Ze zijn er mee aan het lachen, natuurlijk. If it’s music, you can dance to it. Misschien niet altijd even elegant, maar zodra je op een muziekje met één of ander lichaamsdeel kunt wiebelen, dan ben je aan het dansen toch? ’t Akkoord dat er muziek bestaat die moeilijker is om er op te dansen. Purple Rain van Prince, bijvoorbeeld, is een beetje tricky met al die tempowisselingen. Tenzij je van plan bent om John Travoltagewijs show te geven op de dansvloer, blijf je er tijdens dat soort nummers beter weg. Ga een pintje halen aan de bar, check je haar bij madame pipi of schep buiten een fris luchtje. De durvers onder ons kunnen misschien eindelijk die kerel of die griet waar ze al de hele avond lang naar zitten te lonken aanspreken en iets te drinken aanbieden.
Toen ik een jaar of 16 was mocht ik soms naar een fuif. Meestal werd die fuif georganiseerd door een plaatselijke jeugdbeweging in één of ander parochiezaaltje, welwillend ter beschikking gesteld door de pastoor. Zo’n fuif begon rond acht uur ’s avonds, wat erg handig was omdat ik tegen middernacht (of bij wijze van hoge uitzondering om één uur!!) terug thuis moest zijn. En middernacht is middernacht in zo’n geval. Vijf minuten later en ik kon het voor de volgende paar weken vergeten. Vanaf een zekere leeftijd vind je natuurlijk wel een deel truken uit om aan dat soort restricties te ontsnappen, maar als de oudste van drie moest ik mij vooral aan de orders houden of het zat er grondig tegen.

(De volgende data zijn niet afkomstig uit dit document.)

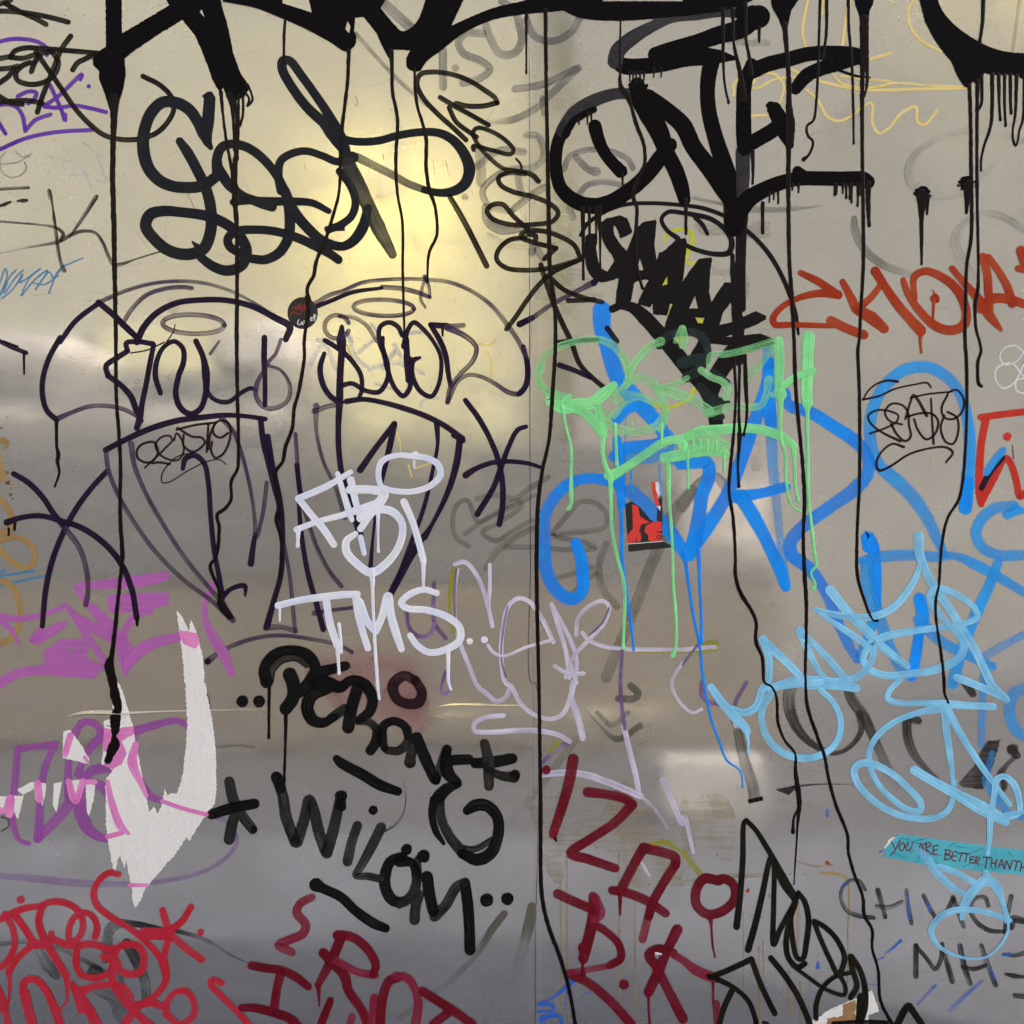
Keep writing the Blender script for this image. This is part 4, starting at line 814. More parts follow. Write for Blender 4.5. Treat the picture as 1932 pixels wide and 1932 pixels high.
# ---- mint green paint
T('mint_tag', 'mint green paint tag with many runs over the blue letters', 'graffiti tag', 'green', 60, 13, jit=.04)
S('J -150,1500,70 -120,1400,66 0,1310,66 120,1270,60 280,1245,60 430,1290,70 530,1400,76 570,1520,70 540,1640,60 440,1720,60', 46, 'greenthin')
S('E 1125,140,44 1115,210,44 1160,280,54 1260,320,60', 46, 'greenthin')
S('E 1200,300,40 1180,330,60 1250,370,80 1340,360,80 1420,350,70 1480,300,70 1540,250,50', 64)
S('E 1440,340,50 1460,420,50 1480,500,60', 50); S('E 1290,310,30 1270,350,60 1370,400,60 1450,480,60 1480,530,50', 50)
for p in ('J 575,1510,70 640,1410,66 740,1310,70 830,1265,76','J 560,1590,70 680,1560,70 790,1630,80 850,1760,80 870,1880,60 830,1980,60','J 450,1870,60 530,1770,60 640,1720,60 790,1770,60','J 460,1760,40 560,1690,40 680,1700,40','J 810,1640,50 900,1630,60 1050,1560,40','J 820,1650,70 950,1690,96 1100,1750,80 1230,1830,80','J 450,1700,40 520,1640,50 580,1600,50'): S(p, 50, 'greenthin')
S('E 1500,400,50,.9 1510,460,50 1580,500,50 1680,510,50 1780,480,50 1830,420,50', 50, 'greenthin')
S('J 950,1265,40 1005,1165,70', 30, 'greenthin')
S('E 1510,760,50 1600,720,50 1720,640,50 1830,570,50 1932,550,50 F 100,510,60 220,500,60 350,490,56 480,510,56 560,540,56 630,590,40', 54); S('E 1540,770,40 1640,700,36', 40)
S('E 1830,660,60 1932,640,70 F 60,620,80 160,610,90 250,640,40', 70); S('F 60,540,100 160,560,100 240,590,60', 90, 'greenthin')
S('C 545,1930,50 F 545,60,60 545,170,60 545,250,56 555,300,70', 60); S('F 560,40,20 560,180,20', 24, 'greenthin')
S('C 712,1910,72 F 708,60,66 705,180,70 700,280,66 705,350,60', 68); S('F 700,180,20,.8 698,300,20,.8', 20, 'greenthin')
for p in ('J 1225,1450,50 1235,1380,50 1350,1370,60 1500,1340,60 1740,1270,70','J 1760,1300,40 1650,1440,60 1530,1560,60','J 1160,1500,60 1250,1560,60 1330,1590,60 1380,1650,70 1360,1720,60','J 1220,1850,80 1400,1800,70 1640,1790,60 1690,1700,60 1710,1580,76','J 1750,1700,60 1850,1620,60 1950,1560,60'): S(p, 44, 'greenthin')
S('F 570,250,40 640,200,40 740,170,40', 44)
S('C 0,1860,40 10,1932,50 F 0,20,50', 50, 'greenthin')
for p in ('E 1250,370,20 1270,480,16 1300,600,18 1300,750,18 1300,870,26 1300,920,20 1285,950,16','E 1480,530,30 1480,640,24 1500,720,26 1520,770,34 1525,900,20 1530,1050,20 1560,1220,20 1595,1350,20 1605,1450,20 1600,1560,20 1595,1735,18','E 1550,470,20 1555,600,18 1560,700,18','E 1815,470,18 1812,580,14',
          'E 1850,700,30 1855,900,20 1870,1100,18 1880,1400,18 1895,1600,20 1890,1740,18 1875,1778,22','F 28,620,20 30,780,14 32,828,16','F 170,560,10 165,620,10','F 235,620,20 235,738,16','F 555,290,50 552,400,24 555,550,22 580,640,20 585,780,18 605,900,14 640,950,12 665,962,14','F 630,590,36 632,700,18 640,830,16 655,905,16',
          'F 705,360,60 705,400,24 705,550,18 708,680,22 712,900,18 730,1050,18 745,1200,18 755,1270,18 725,1310,12 750,1380,16 738,1402,18','F 1,590,60 1,600,50','E 1640,440,10 1645,480,10'): D(p, 18, 'green')
for i, (x, y) in enumerate(((700,458),(702,510),(708,660),(705,680),(590,780),(600,800),(680,70))): dot('F %d,%d' % (x,y), 16, 'green')
fringe('F', (60,100,140,190), 560, (70,50,60,60), 12, 'green')
# ---- sticker in red and black
T('poster_sticker', 'torn red and black sticker under mint drips, right of the seam', 'sticker', 'white', 30, 4)
M['stk'] = solid('black_sticker_print', (.008,.008,.008), .5); M['stkred'] = solid('red_sticker_print', (.75,.035,.025), .5); M['stkwhite'] = solid('white_sticker_core', (.75,.74,.72), .7)
P('E !1606,925 !1640,905 !1690,935 !1750,1010 !1785,1025 !1790,900 !1815,870 !1818,1000 !1815,1132 !1895,1165 !1625,1190 !1622,1148', 'stk', 'backing', jit=2, thick=.00015)
P('E !1645,920 !1680,935 !1690,990 !1745,1025 !1700,1035 !1670,1110 !1665,1140 !1620,1145 !1615,1100 !1650,1060', 'stkred', 'print', jit=3)
P('E !1720,1045 !1770,1020 !1810,1020 !1815,1070 !1780,1080 !1812,1085 !1815,1130 !1740,1130 !1735,1095 !1715,1075', 'stkred', 'print', jit=3)
P('E !1665,1100 !1690,1075 !1700,1120 !1680,1140', 'stkred', 'print', jit=3); P('E !1758,795 !1772,795 !1790,880 !1803,940 !1785,935 !1765,880', 'stkred', 'print', jit=3)
P('E !1775,800 !1795,795 !1815,830 !1812,870 !1795,872 !1782,850', 'stkwhite', 'print', jit=3); P('E !1785,935 !1808,930 !1805,960', 'stkwhite', 'print', jit=2); S('E 1622,1147 1816,1132', 4, 'wline', 'print_line', flat=True)
ell('E', 1798, 1108, 12, 9, 6, mat='stk', name='print')
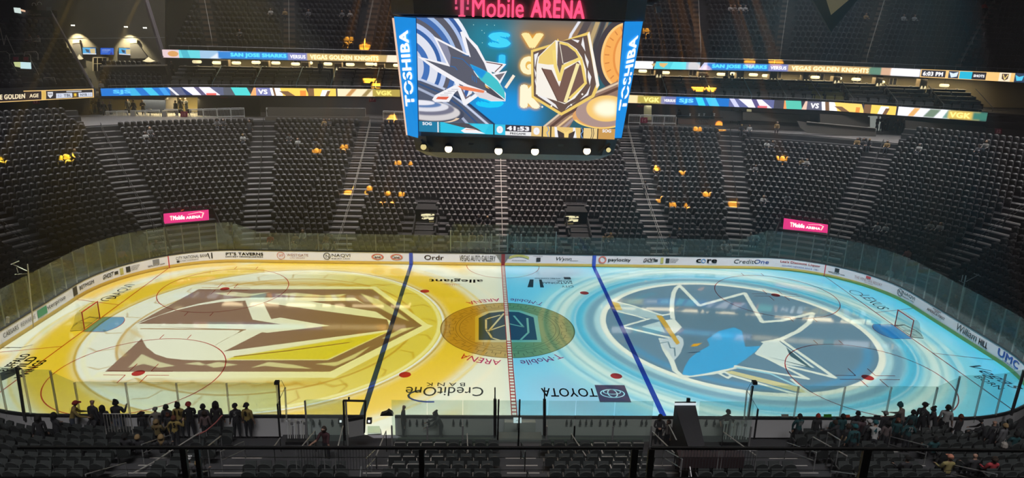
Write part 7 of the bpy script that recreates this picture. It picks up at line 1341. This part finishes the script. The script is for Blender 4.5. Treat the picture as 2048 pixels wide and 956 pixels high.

In die tijd werd er een vrij strikt ondscheid gehanteerd tussen rock en pop langs de ene kant, en new beat langs de andere. New beat was toen de verzamelnaam voor alle elektronische muziek, en werd toen exclusief gedraaid in discotheken zoals de Boccacio in Destelbergen. Er was natuurlijk wel al van in het begin wat cross over tussen pop en new beat (Mel & Kim, bijvoorbeeld), maar ik kan me toch niet herinneren dat er op scoutsfuiven bijvoorbeeld al new beat werd gespeeld, tenzij bij wijze van slechte gimmick.
Die fuiven verliepen ook altijd volgens een vast stramien: een uur of twee rock en pophits werden op tijd en stond afgewisseld met drie slows na elkaar. (Voor de echte jonkies onder de lezers: een slow is een traag nummer, en de jongens moesten dan vragen aan de meisjes of ze met hen wilden dansen). Pure horror waren die slows meestal wel. Ofwel werd je niet ‘gekozen’, en dan stond je daar maar wat te staan en schaapachtig rond te kijken. Ofwel werd je wel gekozen en was je quasi verplicht om 3 liedjes lang (dus dat is toch wel een kleine tien minuten) te blijven schuifelen op een tegel met een kerel die in de meeste gevallen niet kon dansen. Het vervelendst was het wel als de partner in kwestie het een juist moment vond om je te beginnen kussen (dat waren de durvers) of als je voelde dat hij een erectie kreeg. Ik realiseer me nu dat het voor die jongens waarschijnlijk nog vervelender was dan voor mij.
Een ander stukje cultuurgeschiedenis dat ondertussen een stille dood is gestorven, is de kusjesdans. Bij de eerste tonen van La Bamba werd je verondersteld met zijn allen in een heel grote kring te gaan staan. Eén iemand stond in het midden en koos iemand anders (over het algemeen van het andere geslacht) om er mee te kussen, in het midden van de kring. Hij/zij die werd uitverkoren, moest dan op zijn/haar beurt iemand anders kiezen, enzovoort enzoverder tot het nummer gedaan was. Het voordeel van deze formule was natuurlijk dat het veel minder opviel als je niet werd aangewezen. Je draaide dan gewoon verder in het rond. Afhankelijk van wie er zich in het midden bevond hoopte je wel te worden gekust, of probeerde je wanhopig om weg te kijken zodat je er zeker niet werd uitgehaald.
Er waren ook gasten die er een hele show rond verkochten en op één knie gingen zitten. De bedoeling was dan dat er getongzoend werd, in plaats van de kuise kusjes op wang of lippen uit te delen. Op de één of andere manier leek je wel verplicht om daar in mee te gaan, wat er op sommige momenten een erg onsmakelijke aangelegenheid van maakte, van die hele Bamba.